Amateur Radio Operators who are members of ARES, RACES and CERT proudly serving the State of Maine! For further info contact w1krp@roadrunner.com
Friday, November 6, 2009
State Wide Exercise Report
The folowing is a after action report I filed in review of the state wide MEMA exercise held 10/29-10/30 2009. EMCOMM would like to thank all that participated in the event making it a success.
"On Thursday, October 29th at 1100 hrs I received a call from Rick Henion, an agent of the Maine Forestry Service who was calling from the Hancock County Emergency Management Agency located in Ellsworth.
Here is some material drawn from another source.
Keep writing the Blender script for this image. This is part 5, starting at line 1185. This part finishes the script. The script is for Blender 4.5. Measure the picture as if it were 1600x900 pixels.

Rick advised me that he was tasked with calling Hancock County EMCOMM to participate in the planned weather related exercise that was a statewide event. Scenario: weather conditions were worsening with an approaching low-pressure system, which was predicted to end up in severe icing conditions across the area. We were asked to provide supplemental communications at the EOC, which was the Hancock County EMA office. I radioed Robert Carter, AA1PI who is a Hancock County EMCOMM Board of Director and he agreed to deploy to the EMA office with equipment including VHF/UHF voice and VHF packet and APRS systems. A standby net was implemented when Bob arrived and check ins were taken. We ended up with VHF and HF relay stations in Sorrento, Bar Harbor, Ellsworth, Mariville area, Lamoine and Bucksport along with AA1PI’s station at the EMA office which also has a dedicated Motorola VHF radio programmed with ham frequencies for our use. I stood by at my work QTH monitoring traffic with a 2M HT and took traffic and held any to relay to Bob while he was setting up his equipment. Through out the day traffic was passed and attempted to be passed, by which I mean the HF link(s) were sketchy at times due to propagation issues on both 3.940 and 7.262. Bob got packet messages flowing thru nodes and relays to MEMA and Kennebec EOC. There were some minor glitches that popped up throughout the day but Bob handled them professionally all the time being the sole operator at HCEMA EOC throughout most of the day. HF relay stations had issues at times but it seemed that all traffic got passed and received by teamwork. Washington County, whom we work closely, with had issues at the Washington EOC due to proximity to public service antennas and radios along with a general poor location…down in a hole. Being so, they called upon us at times to help out which Hancock County was able to do most of the time. The original scenario called for repeaters to go down but that did not happen, but we did use simplex a number of times.
Overall, from comments by the other agencies participating, we came thru with good grades from all.
Local observations: We need an additional operator when the EOC is activated. Bob was swamped at times with technical duties along with requests from EMA to pass traffic.
Hancock County EMA needs a dedicated HF antenna which was talked about a week prior to the exercise but time restraint prohibited that task at the time. Packet radio is the tool to get hams on board with if they want to play EMCOMM., and using Outpost program is the tool to make life easier for all on board. Additional nodes and digipeters throughout the state should be considered."